Vedi tutti

Patagonia non usa la parola “sostenibilità”

"Perché? Perché riconosciamo di essere parte del problema"

Patagonia non usa la parola “sostenibilità” Perché? Perché riconosciamo di essere parte del problema

In questi giorni si sta tenendo a Glasgow il COP 26, la Conferenza delle Nazioni Unite sulla crisi climatica. Gli attivisti di tutto il mondo, e specialmente quelli dei Fridays for Future di Greta Thunberg hanno definito la conferenza un evento soltanto politico, in cui si discute di problemi senza risolverli davvero – una preoccupazione che anche Patagonia, uno dei brand di outerwear più eco-conscious sul mercato, ha condiviso in una lettera aperta firmata da Beth Thoren, environmental action & initiatives director del brand per l’area EMEA. Lo scopo principale della lettera è semplice, ed è quello di chiedere ai leader politici di «stabilire standard globali per il monitoraggio e la riduzione delle emissioni di carbonio» e ai brand quella di «dare un taglio alle chiacchere vuote». Riferendosi poi al problema dell’inquinamento della moda, che è «fuori di testa, con una mancanza di chiarezza che alimenta il greenwashing e blocca le azioni concrete», Thoren spiega anche:

«Da Patagonia non usiamo mai la parola “sostenibile”. Perché? Perché riconosciamo di essere parte del problema. In passato, abbiamo stabilito l’obiettivo di ridurre a zero le emissioni entro il 2025. Ma compensare le emissioni a pagamento non cancella il nostro impatto ambientale e non ci salverà nel lungo periodo. Prima di tutto dobbiamo ridurre il peso del nostro business tagliando drasticamente le emissioni in tutta la nostra filiera.
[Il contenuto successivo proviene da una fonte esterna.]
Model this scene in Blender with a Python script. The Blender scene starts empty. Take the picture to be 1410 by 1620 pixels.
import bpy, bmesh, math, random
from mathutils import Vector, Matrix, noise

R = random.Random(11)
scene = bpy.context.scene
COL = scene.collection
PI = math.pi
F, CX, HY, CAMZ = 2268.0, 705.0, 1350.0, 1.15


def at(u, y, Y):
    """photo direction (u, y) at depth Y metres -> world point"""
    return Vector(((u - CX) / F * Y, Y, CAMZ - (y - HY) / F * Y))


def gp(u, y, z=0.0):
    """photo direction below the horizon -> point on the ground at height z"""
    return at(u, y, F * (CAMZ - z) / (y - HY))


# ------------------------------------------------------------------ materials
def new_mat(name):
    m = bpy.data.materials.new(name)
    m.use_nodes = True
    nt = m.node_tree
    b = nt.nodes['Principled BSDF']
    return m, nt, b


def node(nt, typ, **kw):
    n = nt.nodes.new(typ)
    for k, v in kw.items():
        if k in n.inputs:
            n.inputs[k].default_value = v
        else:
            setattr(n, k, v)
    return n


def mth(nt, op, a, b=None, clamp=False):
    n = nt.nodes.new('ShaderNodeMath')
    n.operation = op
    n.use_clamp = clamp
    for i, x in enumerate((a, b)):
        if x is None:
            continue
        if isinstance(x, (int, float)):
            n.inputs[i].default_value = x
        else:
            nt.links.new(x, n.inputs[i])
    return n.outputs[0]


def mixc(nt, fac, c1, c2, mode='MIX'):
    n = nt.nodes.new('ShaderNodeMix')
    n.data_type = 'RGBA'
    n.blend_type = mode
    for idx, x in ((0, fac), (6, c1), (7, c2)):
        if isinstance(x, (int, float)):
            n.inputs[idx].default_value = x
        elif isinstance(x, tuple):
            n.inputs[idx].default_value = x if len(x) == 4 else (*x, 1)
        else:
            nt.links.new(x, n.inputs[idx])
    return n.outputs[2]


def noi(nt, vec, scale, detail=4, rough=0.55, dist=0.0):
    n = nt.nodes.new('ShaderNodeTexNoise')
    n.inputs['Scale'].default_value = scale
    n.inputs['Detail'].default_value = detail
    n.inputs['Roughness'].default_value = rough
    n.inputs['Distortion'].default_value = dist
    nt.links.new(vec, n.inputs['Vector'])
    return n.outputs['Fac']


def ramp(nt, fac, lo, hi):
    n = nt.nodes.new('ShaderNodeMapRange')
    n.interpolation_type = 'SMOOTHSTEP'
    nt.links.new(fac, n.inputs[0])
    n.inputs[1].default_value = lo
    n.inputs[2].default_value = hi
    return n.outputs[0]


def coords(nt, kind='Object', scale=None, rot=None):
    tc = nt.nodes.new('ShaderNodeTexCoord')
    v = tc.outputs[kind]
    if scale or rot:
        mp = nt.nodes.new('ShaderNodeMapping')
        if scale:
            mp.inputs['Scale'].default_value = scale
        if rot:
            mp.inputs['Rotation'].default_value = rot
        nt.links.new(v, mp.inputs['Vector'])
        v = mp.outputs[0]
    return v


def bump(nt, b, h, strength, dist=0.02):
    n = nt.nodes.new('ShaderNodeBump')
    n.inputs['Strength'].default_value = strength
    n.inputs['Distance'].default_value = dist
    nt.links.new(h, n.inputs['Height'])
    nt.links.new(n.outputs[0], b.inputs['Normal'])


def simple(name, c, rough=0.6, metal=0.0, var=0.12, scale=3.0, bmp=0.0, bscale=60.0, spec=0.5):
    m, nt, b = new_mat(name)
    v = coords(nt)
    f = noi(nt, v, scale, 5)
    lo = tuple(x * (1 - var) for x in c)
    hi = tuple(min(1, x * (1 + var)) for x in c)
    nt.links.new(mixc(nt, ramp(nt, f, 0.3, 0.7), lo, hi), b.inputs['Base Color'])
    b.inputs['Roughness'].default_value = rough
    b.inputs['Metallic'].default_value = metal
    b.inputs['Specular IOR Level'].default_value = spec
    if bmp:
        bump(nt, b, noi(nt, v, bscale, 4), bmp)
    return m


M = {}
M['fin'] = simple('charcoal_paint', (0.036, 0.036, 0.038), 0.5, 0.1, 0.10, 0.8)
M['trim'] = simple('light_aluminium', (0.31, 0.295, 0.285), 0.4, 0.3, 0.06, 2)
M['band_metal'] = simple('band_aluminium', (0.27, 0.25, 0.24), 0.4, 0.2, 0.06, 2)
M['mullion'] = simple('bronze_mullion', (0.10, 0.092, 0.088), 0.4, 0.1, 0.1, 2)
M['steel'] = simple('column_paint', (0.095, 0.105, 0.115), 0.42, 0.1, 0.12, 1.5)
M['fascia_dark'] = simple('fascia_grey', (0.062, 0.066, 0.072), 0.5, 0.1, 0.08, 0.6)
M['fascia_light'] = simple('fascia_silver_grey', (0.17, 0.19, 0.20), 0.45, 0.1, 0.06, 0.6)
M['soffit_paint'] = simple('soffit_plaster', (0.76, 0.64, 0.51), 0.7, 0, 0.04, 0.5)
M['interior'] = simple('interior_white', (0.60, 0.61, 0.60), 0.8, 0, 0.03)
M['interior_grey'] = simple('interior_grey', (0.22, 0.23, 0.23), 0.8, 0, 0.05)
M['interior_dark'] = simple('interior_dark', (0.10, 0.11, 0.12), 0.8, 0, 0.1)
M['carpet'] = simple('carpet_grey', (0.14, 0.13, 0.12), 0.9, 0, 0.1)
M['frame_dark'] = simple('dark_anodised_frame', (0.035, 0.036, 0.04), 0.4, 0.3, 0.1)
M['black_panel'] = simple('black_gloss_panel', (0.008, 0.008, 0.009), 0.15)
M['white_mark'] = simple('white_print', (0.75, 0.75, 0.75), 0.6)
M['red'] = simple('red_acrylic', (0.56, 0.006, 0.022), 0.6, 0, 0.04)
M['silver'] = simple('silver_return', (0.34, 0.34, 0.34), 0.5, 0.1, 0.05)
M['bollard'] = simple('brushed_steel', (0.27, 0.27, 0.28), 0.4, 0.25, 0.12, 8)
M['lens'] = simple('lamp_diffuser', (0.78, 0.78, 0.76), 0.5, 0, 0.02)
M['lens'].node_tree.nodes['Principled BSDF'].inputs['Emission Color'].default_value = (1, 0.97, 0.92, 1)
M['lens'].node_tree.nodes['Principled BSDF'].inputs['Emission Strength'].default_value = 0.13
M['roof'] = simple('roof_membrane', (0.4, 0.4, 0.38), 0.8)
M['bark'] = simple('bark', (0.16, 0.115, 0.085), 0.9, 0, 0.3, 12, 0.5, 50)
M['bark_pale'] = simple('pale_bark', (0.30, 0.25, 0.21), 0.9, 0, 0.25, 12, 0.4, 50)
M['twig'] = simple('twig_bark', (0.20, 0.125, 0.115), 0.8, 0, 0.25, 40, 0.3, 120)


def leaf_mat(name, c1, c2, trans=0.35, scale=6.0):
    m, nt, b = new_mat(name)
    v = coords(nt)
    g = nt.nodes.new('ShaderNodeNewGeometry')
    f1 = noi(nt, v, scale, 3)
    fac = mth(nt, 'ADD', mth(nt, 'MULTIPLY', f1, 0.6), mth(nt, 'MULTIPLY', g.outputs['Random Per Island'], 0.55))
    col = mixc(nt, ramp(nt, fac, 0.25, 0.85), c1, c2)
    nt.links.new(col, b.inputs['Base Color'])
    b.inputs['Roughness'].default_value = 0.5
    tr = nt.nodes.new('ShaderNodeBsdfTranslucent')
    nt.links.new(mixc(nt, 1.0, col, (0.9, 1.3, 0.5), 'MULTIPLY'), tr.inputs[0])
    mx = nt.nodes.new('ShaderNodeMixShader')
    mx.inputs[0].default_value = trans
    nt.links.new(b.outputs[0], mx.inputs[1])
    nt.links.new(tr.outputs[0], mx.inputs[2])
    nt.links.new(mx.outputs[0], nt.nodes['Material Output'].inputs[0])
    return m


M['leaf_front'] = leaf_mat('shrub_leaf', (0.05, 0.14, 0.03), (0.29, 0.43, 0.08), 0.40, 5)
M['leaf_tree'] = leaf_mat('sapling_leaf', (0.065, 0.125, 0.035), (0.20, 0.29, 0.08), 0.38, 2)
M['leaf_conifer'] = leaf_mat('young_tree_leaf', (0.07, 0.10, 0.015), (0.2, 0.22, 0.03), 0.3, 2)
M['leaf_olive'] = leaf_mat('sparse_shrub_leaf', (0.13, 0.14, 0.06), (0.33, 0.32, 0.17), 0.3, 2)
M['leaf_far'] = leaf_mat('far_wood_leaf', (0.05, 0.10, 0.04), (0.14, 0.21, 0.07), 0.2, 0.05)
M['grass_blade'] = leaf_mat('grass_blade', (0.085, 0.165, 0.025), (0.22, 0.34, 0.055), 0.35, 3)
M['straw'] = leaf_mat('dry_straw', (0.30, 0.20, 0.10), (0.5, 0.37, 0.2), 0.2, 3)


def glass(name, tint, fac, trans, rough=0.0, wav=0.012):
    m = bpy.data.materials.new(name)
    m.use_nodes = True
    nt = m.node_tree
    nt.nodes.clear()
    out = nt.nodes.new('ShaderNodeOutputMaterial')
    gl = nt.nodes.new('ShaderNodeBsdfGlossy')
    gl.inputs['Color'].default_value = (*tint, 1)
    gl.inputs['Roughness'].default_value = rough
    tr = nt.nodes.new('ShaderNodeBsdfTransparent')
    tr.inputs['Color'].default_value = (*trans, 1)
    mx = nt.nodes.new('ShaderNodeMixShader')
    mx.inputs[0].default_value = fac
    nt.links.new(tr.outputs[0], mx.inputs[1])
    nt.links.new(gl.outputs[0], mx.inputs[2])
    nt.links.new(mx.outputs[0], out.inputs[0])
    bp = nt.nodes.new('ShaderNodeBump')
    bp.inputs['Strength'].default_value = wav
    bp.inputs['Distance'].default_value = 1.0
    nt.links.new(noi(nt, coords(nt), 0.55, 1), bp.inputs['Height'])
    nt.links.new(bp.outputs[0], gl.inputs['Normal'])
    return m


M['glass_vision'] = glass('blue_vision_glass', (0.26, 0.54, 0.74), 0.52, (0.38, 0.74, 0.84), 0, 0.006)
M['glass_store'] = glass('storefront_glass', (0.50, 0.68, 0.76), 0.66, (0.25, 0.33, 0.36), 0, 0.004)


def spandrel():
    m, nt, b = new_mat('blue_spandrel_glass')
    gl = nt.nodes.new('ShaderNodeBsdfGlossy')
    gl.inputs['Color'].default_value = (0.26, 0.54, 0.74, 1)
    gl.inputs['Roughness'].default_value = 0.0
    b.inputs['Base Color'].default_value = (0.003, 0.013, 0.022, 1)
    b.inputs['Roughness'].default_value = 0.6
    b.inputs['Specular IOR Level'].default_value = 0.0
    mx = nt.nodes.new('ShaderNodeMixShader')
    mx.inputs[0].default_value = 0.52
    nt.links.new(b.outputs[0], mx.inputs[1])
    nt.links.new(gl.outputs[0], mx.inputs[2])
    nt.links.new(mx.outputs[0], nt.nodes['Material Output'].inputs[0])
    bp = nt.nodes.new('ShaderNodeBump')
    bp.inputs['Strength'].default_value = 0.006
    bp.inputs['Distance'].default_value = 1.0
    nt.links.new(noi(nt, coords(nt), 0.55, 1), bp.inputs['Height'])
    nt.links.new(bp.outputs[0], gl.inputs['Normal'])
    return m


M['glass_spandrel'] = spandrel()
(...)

Ciò che ci disturba maggiormente, però, è che al momento non sappiamo come fare».

Parole tanto oneste quanto dure – che ricordano molto lo statement We are not a sustainable brand pubblicato da Noah nel 2019 per lo stesso motivo, cioè denunciare il greenwashing diffuso un po’ ovunque nell’industria della moda. Il caso più recente ed eclatante esploso grazie a TikTok ha riguardato ad esempio Coach, i cui dipendenti avevano ricevuto l’ordine di danneggiare borse invendute ritrovate poi nella spazzatura per ottenere, secondo Anna Sacks, esenzioni fiscali – scandalo che ha portato il brand a postare scuse ufficiali sulla sua pagina Instagram. Dall’altro lato dello spettro, invece, c’è Chloé, brand che ha combattuto il greenwashing sottoponendosi alla procedura di certificazione B Corp, molto severa e soprattutto costosa, ma che elimina ogni ombra di dubbio sul greenwashing attraverso l’accountability. La certificazione B Corp infatti è considerata affidabile perché si affida a numerosi standard del tutto quantificabili – non a caso nella lettera aperta di Patagonia il movimento B Corp viene menzionato come una delle due soluzioni al greenwashing insieme agli appelli diretti e pubblici alla politica.

In generale, leggendo fra le righe nella lettera di Patagonia, i molti riferimenti alle dichiarazioni prive di seguito di molti brand e alla completa sregolatezza che circonda il tema delle emissioni sembrerebbe additare la colpa dell’inquinamento causato dalla moda nella sovrapproduzione. Thoren scrive: «Il 95% delle nostre emissioni viene dalla nostra filiera – e la nostra è una realtà piccola. Produciamo in fabbriche condivise, spesso fianco a fianco con brand molto più grandi di noi». Poco prima la lettera aperta menzionava la «moderazione della crescita e il taglio della mole dei nostri prodotti» come potenziale soluzione alle emissioni. Il grande elefante nella stanza è dunque la produzione eccessiva: troppe collezioni, troppi brand, troppi prodotti riversati di settimana in settimana sul mercato. Il tutto diventa ancora più paradossale quando si pensa a come la sostenibilità sia diventata un selling point oltre che una giustificazione morale per produrre altri abiti, altre sneaker. Non è solo la produzione degli abiti a inquinare, ma anche il loro trasporto, il loro packaging, le spedizioni e, in breve, la loro stessa esistenza: come la country coordinator di Fashion Revolution per l’Italia, Marina Spadafora, diceva a nss magazine lo scorso settembre, «il capo di abbigliamento più sostenibile è quello che è già appeso nel nostro armadio».